Return all of the lines below exactly as they are.

— Begin —

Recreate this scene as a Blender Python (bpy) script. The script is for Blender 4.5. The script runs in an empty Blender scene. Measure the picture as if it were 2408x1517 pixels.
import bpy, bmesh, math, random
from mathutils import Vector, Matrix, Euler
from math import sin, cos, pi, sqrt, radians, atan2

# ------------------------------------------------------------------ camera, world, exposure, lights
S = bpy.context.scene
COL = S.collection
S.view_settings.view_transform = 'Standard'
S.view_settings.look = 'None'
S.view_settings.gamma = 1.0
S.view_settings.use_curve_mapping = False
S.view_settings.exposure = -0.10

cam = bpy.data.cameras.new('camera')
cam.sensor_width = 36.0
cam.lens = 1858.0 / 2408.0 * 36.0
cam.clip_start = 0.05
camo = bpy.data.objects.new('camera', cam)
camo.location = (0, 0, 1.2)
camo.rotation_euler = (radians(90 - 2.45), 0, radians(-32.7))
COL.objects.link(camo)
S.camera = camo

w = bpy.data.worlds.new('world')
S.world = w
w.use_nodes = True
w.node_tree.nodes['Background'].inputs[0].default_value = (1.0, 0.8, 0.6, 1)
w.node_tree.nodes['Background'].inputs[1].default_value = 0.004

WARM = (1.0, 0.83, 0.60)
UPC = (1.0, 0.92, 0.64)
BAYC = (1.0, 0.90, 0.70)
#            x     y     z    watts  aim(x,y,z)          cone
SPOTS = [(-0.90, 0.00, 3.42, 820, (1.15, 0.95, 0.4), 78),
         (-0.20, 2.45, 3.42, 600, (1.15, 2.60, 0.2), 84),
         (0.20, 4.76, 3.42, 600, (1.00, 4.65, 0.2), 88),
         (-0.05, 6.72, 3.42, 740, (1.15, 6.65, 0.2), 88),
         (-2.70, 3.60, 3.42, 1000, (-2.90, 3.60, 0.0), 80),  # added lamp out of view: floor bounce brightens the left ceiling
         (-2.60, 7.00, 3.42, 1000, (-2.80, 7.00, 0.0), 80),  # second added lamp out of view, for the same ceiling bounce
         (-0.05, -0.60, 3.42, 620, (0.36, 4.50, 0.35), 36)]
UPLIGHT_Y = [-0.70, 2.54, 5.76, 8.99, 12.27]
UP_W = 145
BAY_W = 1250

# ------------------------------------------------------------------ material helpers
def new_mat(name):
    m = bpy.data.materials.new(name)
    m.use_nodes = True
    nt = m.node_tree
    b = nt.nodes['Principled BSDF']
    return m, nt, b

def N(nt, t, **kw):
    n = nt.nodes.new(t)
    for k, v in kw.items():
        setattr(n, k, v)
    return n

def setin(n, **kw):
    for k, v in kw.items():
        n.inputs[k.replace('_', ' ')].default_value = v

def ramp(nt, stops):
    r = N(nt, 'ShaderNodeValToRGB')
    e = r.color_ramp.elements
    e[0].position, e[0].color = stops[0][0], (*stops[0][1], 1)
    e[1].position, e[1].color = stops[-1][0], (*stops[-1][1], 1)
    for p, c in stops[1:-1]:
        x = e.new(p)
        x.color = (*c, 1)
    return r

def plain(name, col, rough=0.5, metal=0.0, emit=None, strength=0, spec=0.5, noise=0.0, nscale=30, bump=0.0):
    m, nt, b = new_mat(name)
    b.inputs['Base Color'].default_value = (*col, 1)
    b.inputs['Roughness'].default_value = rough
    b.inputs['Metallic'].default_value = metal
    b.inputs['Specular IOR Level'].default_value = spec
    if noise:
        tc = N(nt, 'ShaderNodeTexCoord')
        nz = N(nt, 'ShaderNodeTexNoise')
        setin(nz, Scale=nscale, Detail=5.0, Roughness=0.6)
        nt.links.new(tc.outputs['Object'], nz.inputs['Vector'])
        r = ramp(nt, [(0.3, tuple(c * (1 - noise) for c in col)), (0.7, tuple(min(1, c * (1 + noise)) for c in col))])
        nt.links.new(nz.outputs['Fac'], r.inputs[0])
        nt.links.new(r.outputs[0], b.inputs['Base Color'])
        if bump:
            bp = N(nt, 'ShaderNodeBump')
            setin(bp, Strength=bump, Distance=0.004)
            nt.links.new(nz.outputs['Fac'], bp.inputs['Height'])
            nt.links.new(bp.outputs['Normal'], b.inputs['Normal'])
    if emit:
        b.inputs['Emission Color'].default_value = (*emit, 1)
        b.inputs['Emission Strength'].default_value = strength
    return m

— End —

◆ Task result:
Recreate this scene as a Blender Python (bpy) script. The script is for Blender 4.5. The script runs in an empty Blender scene. Measure the picture as if it were 2408x1517 pixels.
import bpy, bmesh, math, random
from mathutils import Vector, Matrix, Euler
from math import sin, cos, pi, sqrt, radians, atan2

# ------------------------------------------------------------------ camera, world, exposure, lights
S = bpy.context.scene
COL = S.collection
S.view_settings.view_transform = 'Standard'
S.view_settings.look = 'None'
S.view_settings.gamma = 1.0
S.view_settings.use_curve_mapping = False
S.view_settings.exposure = -0.10

cam = bpy.data.cameras.new('camera')
cam.sensor_width = 36.0
cam.lens = 1858.0 / 2408.0 * 36.0
cam.clip_start = 0.05
camo = bpy.data.objects.new('camera', cam)
camo.location = (0, 0, 1.2)
camo.rotation_euler = (radians(90 - 2.45), 0, radians(-32.7))
COL.objects.link(camo)
S.camera = camo

w = bpy.data.worlds.new('world')
S.world = w
w.use_nodes = True
w.node_tree.nodes['Background'].inputs[0].default_value = (1.0, 0.8, 0.6, 1)
w.node_tree.nodes['Background'].inputs[1].default_value = 0.004

WARM = (1.0, 0.83, 0.60)
UPC = (1.0, 0.92, 0.64)
BAYC = (1.0, 0.90, 0.70)
#            x     y     z    watts  aim(x,y,z)          cone
SPOTS = [(-0.90, 0.00, 3.42, 820, (1.15, 0.95, 0.4), 78),
         (-0.20, 2.45, 3.42, 600, (1.15, 2.60, 0.2), 84),
         (0.20, 4.76, 3.42, 600, (1.00, 4.65, 0.2), 88),
         (-0.05, 6.72, 3.42, 740, (1.15, 6.65, 0.2), 88),
         (-2.70, 3.60, 3.42, 1000, (-2.90, 3.60, 0.0), 80),  # added lamp out of view: floor bounce brightens the left ceiling
         (-2.60, 7.00, 3.42, 1000, (-2.80, 7.00, 0.0), 80),  # second added lamp out of view, for the same ceiling bounce
         (-0.05, -0.60, 3.42, 620, (0.36, 4.50, 0.35), 36)]
UPLIGHT_Y = [-0.70, 2.54, 5.76, 8.99, 12.27]
UP_W = 145
BAY_W = 1250

# ------------------------------------------------------------------ material helpers
def new_mat(name):
    m = bpy.data.materials.new(name)
    m.use_nodes = True
    nt = m.node_tree
    b = nt.nodes['Principled BSDF']
    return m, nt, b

def N(nt, t, **kw):
    n = nt.nodes.new(t)
    for k, v in kw.items():
        setattr(n, k, v)
    return n

def setin(n, **kw):
    for k, v in kw.items():
        n.inputs[k.replace('_', ' ')].default_value = v

def ramp(nt, stops):
    r = N(nt, 'ShaderNodeValToRGB')
    e = r.color_ramp.elements
    e[0].position, e[0].color = stops[0][0], (*stops[0][1], 1)
    e[1].position, e[1].color = stops[-1][0], (*stops[-1][1], 1)
    for p, c in stops[1:-1]:
        x = e.new(p)
        x.color = (*c, 1)
    return r

def plain(name, col, rough=0.5, metal=0.0, emit=None, strength=0, spec=0.5, noise=0.0, nscale=30, bump=0.0):
    m, nt, b = new_mat(name)
    b.inputs['Base Color'].default_value = (*col, 1)
    b.inputs['Roughness'].default_value = rough
    b.inputs['Metallic'].default_value = metal
    b.inputs['Specular IOR Level'].default_value = spec
    if noise:
        tc = N(nt, 'ShaderNodeTexCoord')
        nz = N(nt, 'ShaderNodeTexNoise')
        setin(nz, Scale=nscale, Detail=5.0, Roughness=0.6)
        nt.links.new(tc.outputs['Object'], nz.inputs['Vector'])
        r = ramp(nt, [(0.3, tuple(c * (1 - noise) for c in col)), (0.7, tuple(min(1, c * (1 + noise)) for c in col))])
        nt.links.new(nz.outputs['Fac'], r.inputs[0])
        nt.links.new(r.outputs[0], b.inputs['Base Color'])
        if bump:
            bp = N(nt, 'ShaderNodeBump')
            setin(bp, Strength=bump, Distance=0.004)
            nt.links.new(nz.outputs['Fac'], bp.inputs['Height'])
            nt.links.new(bp.outputs['Normal'], b.inputs['Normal'])
    if emit:
        b.inputs['Emission Color'].default_value = (*emit, 1)
        b.inputs['Emission Strength'].default_value = strength
    return m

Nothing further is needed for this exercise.